Write out the lines from the top of the material through the line with "from mathutils import Vector, Matrix", exactly and with nothing added.

▼

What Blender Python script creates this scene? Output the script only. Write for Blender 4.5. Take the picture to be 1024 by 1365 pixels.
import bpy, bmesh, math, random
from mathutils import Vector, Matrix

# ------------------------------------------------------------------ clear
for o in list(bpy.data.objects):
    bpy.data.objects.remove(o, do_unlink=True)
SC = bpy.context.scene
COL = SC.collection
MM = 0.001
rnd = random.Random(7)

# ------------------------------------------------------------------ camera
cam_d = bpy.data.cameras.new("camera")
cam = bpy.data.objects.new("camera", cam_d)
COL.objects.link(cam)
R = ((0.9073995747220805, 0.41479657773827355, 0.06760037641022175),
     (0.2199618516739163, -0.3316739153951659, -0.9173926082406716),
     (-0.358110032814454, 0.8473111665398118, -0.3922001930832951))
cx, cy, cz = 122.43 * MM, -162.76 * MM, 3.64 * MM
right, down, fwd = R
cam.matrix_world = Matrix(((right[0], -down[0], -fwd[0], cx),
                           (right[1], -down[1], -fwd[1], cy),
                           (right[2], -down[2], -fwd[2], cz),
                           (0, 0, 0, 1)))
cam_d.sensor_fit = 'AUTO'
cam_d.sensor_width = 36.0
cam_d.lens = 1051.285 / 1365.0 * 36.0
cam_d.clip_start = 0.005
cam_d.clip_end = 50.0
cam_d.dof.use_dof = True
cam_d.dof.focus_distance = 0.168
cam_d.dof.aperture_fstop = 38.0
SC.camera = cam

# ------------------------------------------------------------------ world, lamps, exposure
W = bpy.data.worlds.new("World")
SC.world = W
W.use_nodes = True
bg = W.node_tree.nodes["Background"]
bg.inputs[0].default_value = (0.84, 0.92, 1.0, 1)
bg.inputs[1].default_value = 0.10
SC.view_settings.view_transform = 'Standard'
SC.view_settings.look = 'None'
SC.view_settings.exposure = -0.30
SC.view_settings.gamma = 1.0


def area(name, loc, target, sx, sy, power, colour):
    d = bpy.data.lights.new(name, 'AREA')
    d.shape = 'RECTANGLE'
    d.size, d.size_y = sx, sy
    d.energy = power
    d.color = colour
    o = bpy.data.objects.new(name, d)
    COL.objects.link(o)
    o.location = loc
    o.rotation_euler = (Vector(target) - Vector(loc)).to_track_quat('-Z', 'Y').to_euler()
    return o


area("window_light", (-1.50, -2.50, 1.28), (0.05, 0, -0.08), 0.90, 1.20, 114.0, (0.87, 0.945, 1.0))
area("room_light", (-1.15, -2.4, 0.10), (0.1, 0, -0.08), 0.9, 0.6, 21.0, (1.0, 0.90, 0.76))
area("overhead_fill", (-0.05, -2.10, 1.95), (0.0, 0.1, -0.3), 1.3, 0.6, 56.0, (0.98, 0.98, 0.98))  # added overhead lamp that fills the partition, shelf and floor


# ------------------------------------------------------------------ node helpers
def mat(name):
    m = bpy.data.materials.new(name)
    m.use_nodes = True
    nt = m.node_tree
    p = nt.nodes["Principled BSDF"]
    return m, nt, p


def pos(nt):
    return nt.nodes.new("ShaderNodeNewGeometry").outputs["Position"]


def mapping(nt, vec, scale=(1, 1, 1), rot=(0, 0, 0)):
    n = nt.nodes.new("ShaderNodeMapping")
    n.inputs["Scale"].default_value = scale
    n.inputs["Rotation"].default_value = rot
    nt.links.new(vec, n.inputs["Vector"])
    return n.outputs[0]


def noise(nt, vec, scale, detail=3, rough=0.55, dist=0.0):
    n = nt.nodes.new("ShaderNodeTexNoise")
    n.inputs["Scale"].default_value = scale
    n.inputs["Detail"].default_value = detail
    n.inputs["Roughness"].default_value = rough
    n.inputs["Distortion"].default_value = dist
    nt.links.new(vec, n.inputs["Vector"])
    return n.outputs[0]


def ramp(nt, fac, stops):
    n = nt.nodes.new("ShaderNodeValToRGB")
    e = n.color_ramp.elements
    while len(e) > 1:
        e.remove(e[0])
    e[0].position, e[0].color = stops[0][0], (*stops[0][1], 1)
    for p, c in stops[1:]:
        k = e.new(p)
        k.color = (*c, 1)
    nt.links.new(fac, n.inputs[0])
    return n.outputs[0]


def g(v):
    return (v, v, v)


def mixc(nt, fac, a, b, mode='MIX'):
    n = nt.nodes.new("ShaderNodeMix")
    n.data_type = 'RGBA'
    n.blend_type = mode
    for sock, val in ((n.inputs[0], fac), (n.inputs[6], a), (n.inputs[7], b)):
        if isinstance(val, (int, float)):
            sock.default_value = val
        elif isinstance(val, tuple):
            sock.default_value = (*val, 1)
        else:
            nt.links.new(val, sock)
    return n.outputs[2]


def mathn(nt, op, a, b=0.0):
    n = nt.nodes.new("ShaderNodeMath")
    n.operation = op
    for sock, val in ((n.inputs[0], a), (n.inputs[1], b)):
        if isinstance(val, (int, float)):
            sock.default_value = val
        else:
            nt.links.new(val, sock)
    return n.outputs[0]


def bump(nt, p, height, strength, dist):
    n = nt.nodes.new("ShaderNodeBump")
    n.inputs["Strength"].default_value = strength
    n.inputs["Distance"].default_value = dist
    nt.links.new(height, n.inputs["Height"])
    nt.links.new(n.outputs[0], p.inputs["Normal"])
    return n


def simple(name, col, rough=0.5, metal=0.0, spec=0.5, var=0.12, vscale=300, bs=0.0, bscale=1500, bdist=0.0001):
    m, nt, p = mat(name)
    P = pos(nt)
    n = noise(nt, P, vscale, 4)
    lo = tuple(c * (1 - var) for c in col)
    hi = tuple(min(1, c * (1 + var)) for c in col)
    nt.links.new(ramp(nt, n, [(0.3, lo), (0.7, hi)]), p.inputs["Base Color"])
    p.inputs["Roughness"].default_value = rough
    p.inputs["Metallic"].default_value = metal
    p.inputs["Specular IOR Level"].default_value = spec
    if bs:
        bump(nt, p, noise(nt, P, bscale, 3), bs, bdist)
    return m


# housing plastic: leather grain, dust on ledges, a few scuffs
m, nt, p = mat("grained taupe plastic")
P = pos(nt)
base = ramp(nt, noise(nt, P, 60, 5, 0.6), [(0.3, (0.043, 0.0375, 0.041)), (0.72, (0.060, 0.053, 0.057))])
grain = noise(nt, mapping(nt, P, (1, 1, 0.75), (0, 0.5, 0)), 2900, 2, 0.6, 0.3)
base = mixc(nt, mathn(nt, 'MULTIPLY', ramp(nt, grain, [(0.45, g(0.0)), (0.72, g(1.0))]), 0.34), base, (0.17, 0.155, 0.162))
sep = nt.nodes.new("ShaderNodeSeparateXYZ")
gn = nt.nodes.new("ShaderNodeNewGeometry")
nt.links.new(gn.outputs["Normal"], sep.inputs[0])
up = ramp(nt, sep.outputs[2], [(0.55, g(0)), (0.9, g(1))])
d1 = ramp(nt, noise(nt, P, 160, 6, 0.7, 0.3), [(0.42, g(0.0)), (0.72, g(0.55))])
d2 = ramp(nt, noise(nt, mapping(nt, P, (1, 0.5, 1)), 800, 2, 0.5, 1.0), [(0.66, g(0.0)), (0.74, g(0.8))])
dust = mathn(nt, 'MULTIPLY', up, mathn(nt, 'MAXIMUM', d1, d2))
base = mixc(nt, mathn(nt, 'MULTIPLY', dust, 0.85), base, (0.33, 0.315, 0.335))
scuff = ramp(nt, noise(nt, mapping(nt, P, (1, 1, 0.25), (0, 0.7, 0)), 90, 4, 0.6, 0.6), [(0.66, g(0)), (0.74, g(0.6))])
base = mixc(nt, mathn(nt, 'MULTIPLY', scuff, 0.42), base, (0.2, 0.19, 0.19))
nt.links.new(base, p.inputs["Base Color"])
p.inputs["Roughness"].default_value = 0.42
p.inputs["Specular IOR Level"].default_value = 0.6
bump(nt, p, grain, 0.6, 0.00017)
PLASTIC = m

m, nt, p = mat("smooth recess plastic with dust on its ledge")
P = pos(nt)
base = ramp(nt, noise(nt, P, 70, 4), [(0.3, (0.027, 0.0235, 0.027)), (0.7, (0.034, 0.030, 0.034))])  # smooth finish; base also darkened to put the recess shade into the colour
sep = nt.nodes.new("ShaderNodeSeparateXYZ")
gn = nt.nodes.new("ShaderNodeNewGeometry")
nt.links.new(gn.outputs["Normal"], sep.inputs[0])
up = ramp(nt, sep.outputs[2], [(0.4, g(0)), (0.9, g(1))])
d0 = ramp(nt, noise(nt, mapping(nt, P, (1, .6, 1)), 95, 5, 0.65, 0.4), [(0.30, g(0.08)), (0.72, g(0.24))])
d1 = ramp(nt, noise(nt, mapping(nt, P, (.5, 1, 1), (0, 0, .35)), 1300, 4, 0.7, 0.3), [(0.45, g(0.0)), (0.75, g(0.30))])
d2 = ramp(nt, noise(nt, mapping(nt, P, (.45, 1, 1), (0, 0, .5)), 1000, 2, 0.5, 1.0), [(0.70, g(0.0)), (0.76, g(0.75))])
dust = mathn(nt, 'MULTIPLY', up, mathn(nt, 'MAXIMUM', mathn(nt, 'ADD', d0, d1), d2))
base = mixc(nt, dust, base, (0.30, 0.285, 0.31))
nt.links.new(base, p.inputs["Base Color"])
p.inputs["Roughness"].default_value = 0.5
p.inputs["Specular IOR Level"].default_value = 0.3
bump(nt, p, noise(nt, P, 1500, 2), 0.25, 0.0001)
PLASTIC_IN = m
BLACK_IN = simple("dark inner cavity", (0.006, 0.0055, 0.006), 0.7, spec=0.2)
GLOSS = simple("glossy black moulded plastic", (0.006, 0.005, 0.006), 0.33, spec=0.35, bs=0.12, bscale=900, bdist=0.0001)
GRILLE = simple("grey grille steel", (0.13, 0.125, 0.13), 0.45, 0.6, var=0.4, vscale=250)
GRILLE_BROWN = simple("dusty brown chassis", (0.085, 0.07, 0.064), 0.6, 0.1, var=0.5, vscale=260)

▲

* **Response to the task**
What Blender Python script creates this scene? Output the script only. Write for Blender 4.5. Take the picture to be 1024 by 1365 pixels.
import bpy, bmesh, math, random
from mathutils import Vector, Matrix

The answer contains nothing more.